> [EXERCISE REQUIREMENTS] Make an exact copy of all the data.
====== DATA SHOWN ======
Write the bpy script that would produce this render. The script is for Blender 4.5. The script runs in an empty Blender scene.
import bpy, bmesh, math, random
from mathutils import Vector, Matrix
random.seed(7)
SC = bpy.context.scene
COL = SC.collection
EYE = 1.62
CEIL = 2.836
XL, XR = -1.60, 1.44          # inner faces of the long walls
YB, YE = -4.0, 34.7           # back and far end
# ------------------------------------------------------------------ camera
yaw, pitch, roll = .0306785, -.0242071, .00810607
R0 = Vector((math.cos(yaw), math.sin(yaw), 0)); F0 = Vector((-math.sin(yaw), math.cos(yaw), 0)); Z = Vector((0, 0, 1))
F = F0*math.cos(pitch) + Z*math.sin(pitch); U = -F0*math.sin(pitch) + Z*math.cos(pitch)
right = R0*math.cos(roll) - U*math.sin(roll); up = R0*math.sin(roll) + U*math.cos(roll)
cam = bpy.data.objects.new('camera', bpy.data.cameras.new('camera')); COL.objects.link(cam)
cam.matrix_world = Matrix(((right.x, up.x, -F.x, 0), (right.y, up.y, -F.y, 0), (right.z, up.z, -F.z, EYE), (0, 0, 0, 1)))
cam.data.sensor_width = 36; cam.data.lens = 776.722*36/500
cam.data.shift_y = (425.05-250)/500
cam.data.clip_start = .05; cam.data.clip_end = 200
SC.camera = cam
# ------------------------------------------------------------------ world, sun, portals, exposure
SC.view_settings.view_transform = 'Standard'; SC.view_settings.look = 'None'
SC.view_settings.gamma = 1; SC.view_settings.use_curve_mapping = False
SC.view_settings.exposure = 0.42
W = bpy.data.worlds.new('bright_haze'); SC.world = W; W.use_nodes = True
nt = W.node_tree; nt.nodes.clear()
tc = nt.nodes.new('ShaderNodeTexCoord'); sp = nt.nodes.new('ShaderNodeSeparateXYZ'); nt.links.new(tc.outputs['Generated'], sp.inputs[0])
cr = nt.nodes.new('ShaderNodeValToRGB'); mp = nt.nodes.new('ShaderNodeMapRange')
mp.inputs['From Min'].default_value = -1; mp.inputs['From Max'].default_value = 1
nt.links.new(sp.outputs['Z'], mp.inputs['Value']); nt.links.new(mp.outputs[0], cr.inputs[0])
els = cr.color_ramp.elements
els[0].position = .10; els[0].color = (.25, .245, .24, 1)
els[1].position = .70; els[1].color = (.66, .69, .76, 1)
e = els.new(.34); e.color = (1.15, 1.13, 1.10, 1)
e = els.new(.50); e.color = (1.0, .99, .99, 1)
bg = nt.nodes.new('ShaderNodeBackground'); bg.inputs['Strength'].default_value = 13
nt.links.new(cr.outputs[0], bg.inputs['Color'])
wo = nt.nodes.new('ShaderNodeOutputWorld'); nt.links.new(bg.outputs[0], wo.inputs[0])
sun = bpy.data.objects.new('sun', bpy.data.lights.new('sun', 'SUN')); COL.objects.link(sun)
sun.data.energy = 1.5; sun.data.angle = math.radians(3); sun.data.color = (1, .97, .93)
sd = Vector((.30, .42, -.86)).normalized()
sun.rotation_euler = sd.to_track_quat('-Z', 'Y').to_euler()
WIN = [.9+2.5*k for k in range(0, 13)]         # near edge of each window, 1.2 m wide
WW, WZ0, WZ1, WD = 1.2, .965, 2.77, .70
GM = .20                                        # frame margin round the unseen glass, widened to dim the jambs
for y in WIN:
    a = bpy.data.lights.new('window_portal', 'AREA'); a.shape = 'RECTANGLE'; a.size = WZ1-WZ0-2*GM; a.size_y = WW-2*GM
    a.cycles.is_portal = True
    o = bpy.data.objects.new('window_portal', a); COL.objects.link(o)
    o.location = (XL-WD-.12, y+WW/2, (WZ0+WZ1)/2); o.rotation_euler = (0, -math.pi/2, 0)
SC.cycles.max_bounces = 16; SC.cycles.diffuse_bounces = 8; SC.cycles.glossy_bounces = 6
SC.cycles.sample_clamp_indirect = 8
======
> [EXERCISE OUTPUT]
Write the bpy script that would produce this render. The script is for Blender 4.5. The script runs in an empty Blender scene.
import bpy, bmesh, math, random
from mathutils import Vector, Matrix
random.seed(7)
SC = bpy.context.scene
COL = SC.collection
EYE = 1.62
CEIL = 2.836
XL, XR = -1.60, 1.44          # inner faces of the long walls
YB, YE = -4.0, 34.7           # back and far end
# ------------------------------------------------------------------ camera
yaw, pitch, roll = .0306785, -.0242071, .00810607
R0 = Vector((math.cos(yaw), math.sin(yaw), 0)); F0 = Vector((-math.sin(yaw), math.cos(yaw), 0)); Z = Vector((0, 0, 1))
F = F0*math.cos(pitch) + Z*math.sin(pitch); U = -F0*math.sin(pitch) + Z*math.cos(pitch)
right = R0*math.cos(roll) - U*math.sin(roll); up = R0*math.sin(roll) + U*math.cos(roll)
cam = bpy.data.objects.new('camera', bpy.data.cameras.new('camera')); COL.objects.link(cam)
cam.matrix_world = Matrix(((right.x, up.x, -F.x, 0), (right.y, up.y, -F.y, 0), (right.z, up.z, -F.z, EYE), (0, 0, 0, 1)))
cam.data.sensor_width = 36; cam.data.lens = 776.722*36/500
cam.data.shift_y = (425.05-250)/500
cam.data.clip_start = .05; cam.data.clip_end = 200
SC.camera = cam
# ------------------------------------------------------------------ world, sun, portals, exposure
SC.view_settings.view_transform = 'Standard'; SC.view_settings.look = 'None'
SC.view_settings.gamma = 1; SC.view_settings.use_curve_mapping = False
SC.view_settings.exposure = 0.42
W = bpy.data.worlds.new('bright_haze'); SC.world = W; W.use_nodes = True
nt = W.node_tree; nt.nodes.clear()
tc = nt.nodes.new('ShaderNodeTexCoord'); sp = nt.nodes.new('ShaderNodeSeparateXYZ'); nt.links.new(tc.outputs['Generated'], sp.inputs[0])
cr = nt.nodes.new('ShaderNodeValToRGB'); mp = nt.nodes.new('ShaderNodeMapRange')
mp.inputs['From Min'].default_value = -1; mp.inputs['From Max'].default_value = 1
nt.links.new(sp.outputs['Z'], mp.inputs['Value']); nt.links.new(mp.outputs[0], cr.inputs[0])
els = cr.color_ramp.elements
els[0].position = .10; els[0].color = (.25, .245, .24, 1)
els[1].position = .70; els[1].color = (.66, .69, .76, 1)
e = els.new(.34); e.color = (1.15, 1.13, 1.10, 1)
e = els.new(.50); e.color = (1.0, .99, .99, 1)
bg = nt.nodes.new('ShaderNodeBackground'); bg.inputs['Strength'].default_value = 13
nt.links.new(cr.outputs[0], bg.inputs['Color'])
wo = nt.nodes.new('ShaderNodeOutputWorld'); nt.links.new(bg.outputs[0], wo.inputs[0])
sun = bpy.data.objects.new('sun', bpy.data.lights.new('sun', 'SUN')); COL.objects.link(sun)
sun.data.energy = 1.5; sun.data.angle = math.radians(3); sun.data.color = (1, .97, .93)
sd = Vector((.30, .42, -.86)).normalized()
sun.rotation_euler = sd.to_track_quat('-Z', 'Y').to_euler()
WIN = [.9+2.5*k for k in range(0, 13)]         # near edge of each window, 1.2 m wide
WW, WZ0, WZ1, WD = 1.2, .965, 2.77, .70
GM = .20                                        # frame margin round the unseen glass, widened to dim the jambs
for y in WIN:
    a = bpy.data.lights.new('window_portal', 'AREA'); a.shape = 'RECTANGLE'; a.size = WZ1-WZ0-2*GM; a.size_y = WW-2*GM
    a.cycles.is_portal = True
    o = bpy.data.objects.new('window_portal', a); COL.objects.link(o)
    o.location = (XL-WD-.12, y+WW/2, (WZ0+WZ1)/2); o.rotation_euler = (0, -math.pi/2, 0)
SC.cycles.max_bounces = 16; SC.cycles.diffuse_bounces = 8; SC.cycles.glossy_bounces = 6
SC.cycles.sample_clamp_indirect = 8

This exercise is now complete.